Eccoci ancora una volta a parlare con una delle cicliste piu' forti di sempre, Edita Pucinskaite, che l'altra volta ci ha fatto rivivere l'emozione della sua vittoria al Tour de France.
Buongiorno Edita, ci
eravamo lasciati all'impresa del '98, quando contro tutti i
pronostici hai strappato il Tour alla grande favorita Fabiana
Luperini. Questo fu solo l'inizio di grandi vittorie, come il
Mondiale dell'anno dopo…
Si,
era a Verona, in Italia, la mia nuova casa e volevo vincere a tutti i
costi. Il percorso
era
particolarmente adatto alle mie caratteristiche, quindi
partivo da favorita. Questo fatto però rendeva tutto più difficile,
perchè quando non ci sono
aspettative, corri senza
pressioni (ma non era questo
il caso) e inoltre
quel giorno era
il compleanno di mio padre, che insieme al resto della famiglia mi
aspettava al traguardo e ovviamente
io non volevo deluderlo. In
salita staccai tutte e tagliai
da sola
il
traguardo. Fu bellissimo, mio
padre scavalcò le transenne e corse ad abbracciarmi!
Il tuo rapporto con
il Giro d'Italia invece fu più complicato, vero?

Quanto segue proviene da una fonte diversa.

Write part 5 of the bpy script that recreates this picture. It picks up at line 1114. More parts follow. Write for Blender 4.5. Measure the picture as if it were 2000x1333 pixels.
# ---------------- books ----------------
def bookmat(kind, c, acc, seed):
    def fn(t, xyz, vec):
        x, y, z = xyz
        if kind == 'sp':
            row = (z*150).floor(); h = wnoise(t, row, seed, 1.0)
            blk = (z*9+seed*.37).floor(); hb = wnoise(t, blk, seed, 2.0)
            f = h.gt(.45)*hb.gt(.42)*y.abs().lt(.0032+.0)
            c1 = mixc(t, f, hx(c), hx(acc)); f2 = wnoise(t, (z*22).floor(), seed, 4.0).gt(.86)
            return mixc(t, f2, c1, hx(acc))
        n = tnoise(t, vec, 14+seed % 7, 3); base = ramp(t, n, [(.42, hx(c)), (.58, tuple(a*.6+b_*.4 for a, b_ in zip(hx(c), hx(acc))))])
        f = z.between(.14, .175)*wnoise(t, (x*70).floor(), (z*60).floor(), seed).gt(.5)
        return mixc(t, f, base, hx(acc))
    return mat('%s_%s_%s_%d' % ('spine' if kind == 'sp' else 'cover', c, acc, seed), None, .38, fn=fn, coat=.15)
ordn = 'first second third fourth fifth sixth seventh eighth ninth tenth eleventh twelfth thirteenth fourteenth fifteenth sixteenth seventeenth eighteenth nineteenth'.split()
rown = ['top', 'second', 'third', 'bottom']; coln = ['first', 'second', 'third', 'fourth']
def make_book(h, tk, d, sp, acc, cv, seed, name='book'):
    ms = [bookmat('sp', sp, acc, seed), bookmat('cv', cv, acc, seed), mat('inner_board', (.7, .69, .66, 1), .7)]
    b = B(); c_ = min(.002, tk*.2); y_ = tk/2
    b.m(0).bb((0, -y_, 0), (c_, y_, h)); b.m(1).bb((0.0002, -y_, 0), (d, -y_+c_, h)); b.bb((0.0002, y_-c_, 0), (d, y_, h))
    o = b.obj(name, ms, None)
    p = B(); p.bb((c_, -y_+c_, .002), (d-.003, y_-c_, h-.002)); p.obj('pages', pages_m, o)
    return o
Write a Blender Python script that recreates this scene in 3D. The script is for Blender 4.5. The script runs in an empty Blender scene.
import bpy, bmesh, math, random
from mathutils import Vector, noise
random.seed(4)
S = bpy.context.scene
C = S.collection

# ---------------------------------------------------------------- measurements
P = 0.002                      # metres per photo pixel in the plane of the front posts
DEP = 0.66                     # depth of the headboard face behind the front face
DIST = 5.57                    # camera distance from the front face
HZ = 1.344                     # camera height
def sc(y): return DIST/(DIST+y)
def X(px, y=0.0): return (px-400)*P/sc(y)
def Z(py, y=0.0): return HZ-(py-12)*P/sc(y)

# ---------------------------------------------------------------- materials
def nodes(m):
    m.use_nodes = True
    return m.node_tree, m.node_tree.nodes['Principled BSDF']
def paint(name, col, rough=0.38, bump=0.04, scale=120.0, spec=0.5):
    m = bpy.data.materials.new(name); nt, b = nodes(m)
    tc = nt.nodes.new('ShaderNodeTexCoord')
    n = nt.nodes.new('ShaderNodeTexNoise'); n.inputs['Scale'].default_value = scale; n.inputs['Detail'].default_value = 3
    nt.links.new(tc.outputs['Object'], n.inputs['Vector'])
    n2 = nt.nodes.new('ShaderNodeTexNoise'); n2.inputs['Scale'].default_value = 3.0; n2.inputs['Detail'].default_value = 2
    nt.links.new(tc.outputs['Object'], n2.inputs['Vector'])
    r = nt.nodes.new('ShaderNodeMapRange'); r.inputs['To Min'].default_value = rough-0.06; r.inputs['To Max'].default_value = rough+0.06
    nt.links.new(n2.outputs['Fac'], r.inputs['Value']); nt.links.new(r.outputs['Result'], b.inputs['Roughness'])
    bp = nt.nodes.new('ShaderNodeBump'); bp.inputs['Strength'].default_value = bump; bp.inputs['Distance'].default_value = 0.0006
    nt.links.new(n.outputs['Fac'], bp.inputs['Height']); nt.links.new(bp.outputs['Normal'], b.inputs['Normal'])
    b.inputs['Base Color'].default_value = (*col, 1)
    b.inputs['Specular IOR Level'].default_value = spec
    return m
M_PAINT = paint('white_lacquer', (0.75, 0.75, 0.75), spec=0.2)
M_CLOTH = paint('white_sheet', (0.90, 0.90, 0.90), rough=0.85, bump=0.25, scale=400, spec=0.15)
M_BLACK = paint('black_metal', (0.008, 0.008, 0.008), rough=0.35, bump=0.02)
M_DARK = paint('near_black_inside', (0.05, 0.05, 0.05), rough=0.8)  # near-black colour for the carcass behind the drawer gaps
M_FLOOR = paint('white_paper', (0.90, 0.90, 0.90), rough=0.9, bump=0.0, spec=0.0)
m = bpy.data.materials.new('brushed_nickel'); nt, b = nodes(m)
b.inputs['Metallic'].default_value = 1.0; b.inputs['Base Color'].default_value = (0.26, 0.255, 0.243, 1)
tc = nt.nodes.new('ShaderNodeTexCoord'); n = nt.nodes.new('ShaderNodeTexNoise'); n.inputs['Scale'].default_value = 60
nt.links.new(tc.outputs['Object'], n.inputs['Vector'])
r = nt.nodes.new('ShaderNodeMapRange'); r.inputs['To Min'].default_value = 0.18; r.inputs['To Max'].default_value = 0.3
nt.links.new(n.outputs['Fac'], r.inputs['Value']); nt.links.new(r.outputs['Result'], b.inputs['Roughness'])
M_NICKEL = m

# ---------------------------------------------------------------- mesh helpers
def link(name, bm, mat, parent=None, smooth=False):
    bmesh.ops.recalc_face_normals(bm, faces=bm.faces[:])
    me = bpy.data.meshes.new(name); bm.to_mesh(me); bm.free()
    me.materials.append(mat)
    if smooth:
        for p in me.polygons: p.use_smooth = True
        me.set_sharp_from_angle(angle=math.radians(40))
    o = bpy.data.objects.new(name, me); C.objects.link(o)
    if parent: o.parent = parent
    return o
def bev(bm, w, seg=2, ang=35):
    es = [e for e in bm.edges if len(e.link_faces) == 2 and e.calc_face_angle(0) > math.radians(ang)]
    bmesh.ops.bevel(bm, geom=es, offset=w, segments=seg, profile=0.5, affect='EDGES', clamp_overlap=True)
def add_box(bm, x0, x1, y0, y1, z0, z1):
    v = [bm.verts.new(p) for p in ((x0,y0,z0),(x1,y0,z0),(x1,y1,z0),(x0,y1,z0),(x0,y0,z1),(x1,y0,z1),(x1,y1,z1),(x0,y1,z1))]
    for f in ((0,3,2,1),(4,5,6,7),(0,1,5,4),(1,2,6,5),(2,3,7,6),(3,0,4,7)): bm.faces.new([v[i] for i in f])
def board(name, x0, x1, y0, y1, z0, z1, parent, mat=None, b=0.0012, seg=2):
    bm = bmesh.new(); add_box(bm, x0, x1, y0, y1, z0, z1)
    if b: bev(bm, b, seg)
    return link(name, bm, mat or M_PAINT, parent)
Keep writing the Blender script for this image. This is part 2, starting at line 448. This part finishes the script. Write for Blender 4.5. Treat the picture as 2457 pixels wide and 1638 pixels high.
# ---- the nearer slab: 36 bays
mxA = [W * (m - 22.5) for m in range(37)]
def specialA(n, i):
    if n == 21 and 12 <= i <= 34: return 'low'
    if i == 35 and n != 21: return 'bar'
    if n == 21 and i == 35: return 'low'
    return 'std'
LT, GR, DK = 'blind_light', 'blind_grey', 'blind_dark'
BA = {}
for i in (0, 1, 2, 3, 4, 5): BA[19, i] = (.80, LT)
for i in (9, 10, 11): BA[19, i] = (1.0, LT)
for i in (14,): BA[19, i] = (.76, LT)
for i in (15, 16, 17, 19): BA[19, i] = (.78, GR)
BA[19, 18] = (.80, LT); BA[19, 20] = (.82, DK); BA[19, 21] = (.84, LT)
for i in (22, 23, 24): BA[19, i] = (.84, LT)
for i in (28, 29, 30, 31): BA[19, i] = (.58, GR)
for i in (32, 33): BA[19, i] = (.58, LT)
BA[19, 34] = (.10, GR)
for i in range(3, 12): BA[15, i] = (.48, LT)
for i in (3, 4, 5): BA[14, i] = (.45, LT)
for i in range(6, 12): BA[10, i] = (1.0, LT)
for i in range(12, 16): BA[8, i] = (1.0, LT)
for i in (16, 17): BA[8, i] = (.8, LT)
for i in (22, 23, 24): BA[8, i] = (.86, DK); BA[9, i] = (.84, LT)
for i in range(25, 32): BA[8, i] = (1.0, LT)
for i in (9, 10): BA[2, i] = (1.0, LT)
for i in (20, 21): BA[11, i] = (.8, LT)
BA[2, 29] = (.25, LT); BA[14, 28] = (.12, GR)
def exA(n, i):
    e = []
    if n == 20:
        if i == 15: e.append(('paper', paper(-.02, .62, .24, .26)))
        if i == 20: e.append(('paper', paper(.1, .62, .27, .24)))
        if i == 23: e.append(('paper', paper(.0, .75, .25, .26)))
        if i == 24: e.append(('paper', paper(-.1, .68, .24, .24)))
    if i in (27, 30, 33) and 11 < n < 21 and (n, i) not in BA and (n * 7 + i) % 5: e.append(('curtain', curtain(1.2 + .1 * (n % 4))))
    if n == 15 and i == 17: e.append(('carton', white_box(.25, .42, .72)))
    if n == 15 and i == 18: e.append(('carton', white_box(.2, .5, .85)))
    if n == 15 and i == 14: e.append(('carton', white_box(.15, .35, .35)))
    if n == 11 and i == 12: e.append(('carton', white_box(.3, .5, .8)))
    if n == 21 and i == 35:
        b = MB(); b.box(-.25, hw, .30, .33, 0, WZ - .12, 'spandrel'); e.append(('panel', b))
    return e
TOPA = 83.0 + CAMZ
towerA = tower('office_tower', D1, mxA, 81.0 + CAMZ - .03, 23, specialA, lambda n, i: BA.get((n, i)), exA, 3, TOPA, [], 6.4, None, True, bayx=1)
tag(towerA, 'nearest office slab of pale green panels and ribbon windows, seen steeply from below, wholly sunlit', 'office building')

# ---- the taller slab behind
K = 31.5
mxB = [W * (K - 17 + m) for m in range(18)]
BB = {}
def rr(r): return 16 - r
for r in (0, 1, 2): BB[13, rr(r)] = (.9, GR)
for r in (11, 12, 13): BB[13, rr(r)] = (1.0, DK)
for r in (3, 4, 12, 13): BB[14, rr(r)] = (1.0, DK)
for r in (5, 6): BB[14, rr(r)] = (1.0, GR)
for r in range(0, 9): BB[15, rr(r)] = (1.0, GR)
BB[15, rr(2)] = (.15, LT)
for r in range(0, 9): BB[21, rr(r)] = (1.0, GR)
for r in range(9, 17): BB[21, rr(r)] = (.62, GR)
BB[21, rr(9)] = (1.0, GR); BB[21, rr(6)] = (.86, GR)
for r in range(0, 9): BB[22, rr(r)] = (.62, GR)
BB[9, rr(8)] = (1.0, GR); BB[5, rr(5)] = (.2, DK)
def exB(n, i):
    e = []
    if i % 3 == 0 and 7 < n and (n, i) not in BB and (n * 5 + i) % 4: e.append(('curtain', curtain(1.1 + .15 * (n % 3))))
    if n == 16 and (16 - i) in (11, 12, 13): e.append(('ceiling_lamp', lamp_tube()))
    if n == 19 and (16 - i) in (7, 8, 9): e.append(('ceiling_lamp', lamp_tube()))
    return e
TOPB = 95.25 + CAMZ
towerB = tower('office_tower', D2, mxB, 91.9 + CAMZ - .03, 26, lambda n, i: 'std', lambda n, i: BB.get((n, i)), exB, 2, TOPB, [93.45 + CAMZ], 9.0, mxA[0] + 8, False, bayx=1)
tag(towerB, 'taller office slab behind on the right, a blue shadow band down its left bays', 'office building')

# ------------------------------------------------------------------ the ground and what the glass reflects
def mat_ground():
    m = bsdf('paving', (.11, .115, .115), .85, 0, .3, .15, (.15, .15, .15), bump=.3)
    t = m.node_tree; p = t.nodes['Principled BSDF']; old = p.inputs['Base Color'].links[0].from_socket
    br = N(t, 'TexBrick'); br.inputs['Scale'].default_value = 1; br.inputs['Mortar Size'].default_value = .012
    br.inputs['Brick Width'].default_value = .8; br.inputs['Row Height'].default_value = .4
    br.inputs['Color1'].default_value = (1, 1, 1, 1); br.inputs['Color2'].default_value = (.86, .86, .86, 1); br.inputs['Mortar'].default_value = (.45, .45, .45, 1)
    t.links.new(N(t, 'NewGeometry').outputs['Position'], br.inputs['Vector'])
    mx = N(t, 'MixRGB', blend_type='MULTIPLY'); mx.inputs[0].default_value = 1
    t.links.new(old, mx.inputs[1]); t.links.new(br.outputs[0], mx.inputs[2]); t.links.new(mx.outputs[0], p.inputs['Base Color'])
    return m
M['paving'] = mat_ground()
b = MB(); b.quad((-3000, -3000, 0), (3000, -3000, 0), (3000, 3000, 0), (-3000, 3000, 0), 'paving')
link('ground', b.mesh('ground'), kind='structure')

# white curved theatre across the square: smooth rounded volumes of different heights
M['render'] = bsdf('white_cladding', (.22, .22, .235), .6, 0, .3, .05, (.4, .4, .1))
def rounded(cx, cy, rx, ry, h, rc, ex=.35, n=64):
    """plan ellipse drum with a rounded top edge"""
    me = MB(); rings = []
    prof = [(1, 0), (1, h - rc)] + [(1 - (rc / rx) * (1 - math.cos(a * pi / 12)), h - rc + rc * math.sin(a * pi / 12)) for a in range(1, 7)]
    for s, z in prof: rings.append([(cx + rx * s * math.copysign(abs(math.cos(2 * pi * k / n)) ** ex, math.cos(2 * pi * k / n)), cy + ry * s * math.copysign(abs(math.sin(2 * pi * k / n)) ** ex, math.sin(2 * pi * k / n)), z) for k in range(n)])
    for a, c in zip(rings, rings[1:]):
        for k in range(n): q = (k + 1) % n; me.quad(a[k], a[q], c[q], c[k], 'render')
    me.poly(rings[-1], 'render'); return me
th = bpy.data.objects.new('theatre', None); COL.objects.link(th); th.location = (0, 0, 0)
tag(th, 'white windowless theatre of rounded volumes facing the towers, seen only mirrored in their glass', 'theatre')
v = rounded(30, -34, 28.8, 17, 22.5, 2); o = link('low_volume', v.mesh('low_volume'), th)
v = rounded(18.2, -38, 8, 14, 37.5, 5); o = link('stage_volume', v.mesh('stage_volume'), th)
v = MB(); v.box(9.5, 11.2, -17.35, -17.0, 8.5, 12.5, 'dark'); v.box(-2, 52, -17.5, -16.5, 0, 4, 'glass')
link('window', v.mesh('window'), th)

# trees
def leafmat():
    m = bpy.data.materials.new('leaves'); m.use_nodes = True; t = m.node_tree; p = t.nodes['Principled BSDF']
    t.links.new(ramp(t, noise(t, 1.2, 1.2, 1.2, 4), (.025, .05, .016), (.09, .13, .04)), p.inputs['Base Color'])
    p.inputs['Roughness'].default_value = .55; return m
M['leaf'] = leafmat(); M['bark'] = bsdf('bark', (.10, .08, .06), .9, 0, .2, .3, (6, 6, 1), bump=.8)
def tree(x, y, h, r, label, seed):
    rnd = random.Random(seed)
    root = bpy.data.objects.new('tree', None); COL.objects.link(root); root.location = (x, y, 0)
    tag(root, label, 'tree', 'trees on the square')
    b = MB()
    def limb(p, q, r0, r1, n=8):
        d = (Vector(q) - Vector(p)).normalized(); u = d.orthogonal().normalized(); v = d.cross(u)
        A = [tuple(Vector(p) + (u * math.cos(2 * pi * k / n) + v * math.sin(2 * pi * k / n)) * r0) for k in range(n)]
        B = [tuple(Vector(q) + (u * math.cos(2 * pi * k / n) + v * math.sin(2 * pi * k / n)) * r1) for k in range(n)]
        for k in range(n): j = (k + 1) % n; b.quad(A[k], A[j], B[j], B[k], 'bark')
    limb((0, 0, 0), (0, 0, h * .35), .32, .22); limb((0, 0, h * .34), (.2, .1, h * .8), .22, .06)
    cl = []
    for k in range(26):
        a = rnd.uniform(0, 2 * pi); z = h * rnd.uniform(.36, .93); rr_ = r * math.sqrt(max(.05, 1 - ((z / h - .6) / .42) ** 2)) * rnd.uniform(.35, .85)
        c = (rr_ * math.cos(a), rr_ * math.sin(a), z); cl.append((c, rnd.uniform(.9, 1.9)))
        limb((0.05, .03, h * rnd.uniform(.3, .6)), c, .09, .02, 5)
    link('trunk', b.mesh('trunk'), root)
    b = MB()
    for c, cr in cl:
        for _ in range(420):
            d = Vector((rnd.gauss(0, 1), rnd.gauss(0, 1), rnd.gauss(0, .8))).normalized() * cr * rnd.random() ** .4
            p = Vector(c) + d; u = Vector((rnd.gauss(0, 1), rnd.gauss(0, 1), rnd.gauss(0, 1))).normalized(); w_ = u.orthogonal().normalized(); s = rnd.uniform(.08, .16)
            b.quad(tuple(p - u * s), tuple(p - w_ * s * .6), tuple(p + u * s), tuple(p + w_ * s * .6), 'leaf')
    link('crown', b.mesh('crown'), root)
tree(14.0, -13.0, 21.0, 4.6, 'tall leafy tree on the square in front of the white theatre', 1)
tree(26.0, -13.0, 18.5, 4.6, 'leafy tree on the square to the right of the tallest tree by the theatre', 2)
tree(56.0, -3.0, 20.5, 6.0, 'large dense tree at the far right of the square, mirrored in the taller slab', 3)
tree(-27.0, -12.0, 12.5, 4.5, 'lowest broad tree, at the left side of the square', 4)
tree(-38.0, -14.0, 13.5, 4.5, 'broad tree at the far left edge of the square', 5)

Fu una storia tormentata: dopo Tour e Mondiale, volevo anche il
Giro ma più lo inseguivo più mi sfuggiva. La beffa più grande fu
nel 2003, quando finalmente riuscii
a indossare la
Maglia Rosa e staccai di due minuti la mia rivale, la svizzera Nicole
Brandli;
sembrava ormai fatta ma l'ultimo giorno persi la cronometro e lei
vinse
il Giro. Ci rimasi malissimo:
solitamente
dopo una sconfitta reagivo e tornavo a lavorare ancora più duramente
ma questa delusione fu difficile da mandar giù.
Ma
poi venne il tuo momento…
Si,
nel 2006 ebbi la mia rivincita e proprio sulla Brandli!
Questa
volta, all'ultima tappa, era lei in
Maglia Rosa, e fui io a strappargliela in
occasione della cronometro.
Nella
storia del ciclismo, la vittoria nell'ultima
frazione
è avvenuta
una volta sola nel maschile e due nel
femminile. L'anno dopo vinsi nuovamente il Giro.
Adesso
parlaci di un momento molto particolare nella vita di uno sportivo,
il
momento
in cui hai
deciso di ritirarti.
Era
il 2010 e fu una decisione molto serena, avevo 35 anni e potevo
correre per ancora un paio di anni, ma non era più quello che
volevo; sentivo che era arrivato il momento
di
chiedere altro alla vita: volevo avere dei bambini e godermi la bici,
pedalare tranquilla, senza l'assillo di rispettare le tabelle di
allenamento e i tempi.
Noi di Tuscany Ride a Bike vi abbiamo raccontato la storia sportiva di questa grandissima campionessa, che in futuro tornerà a parlare del mondo del ciclismo femminile, di come si prepara una gara e del modo in cui adesso stia aiutando le giovani cicliste a diventare sempre più forti.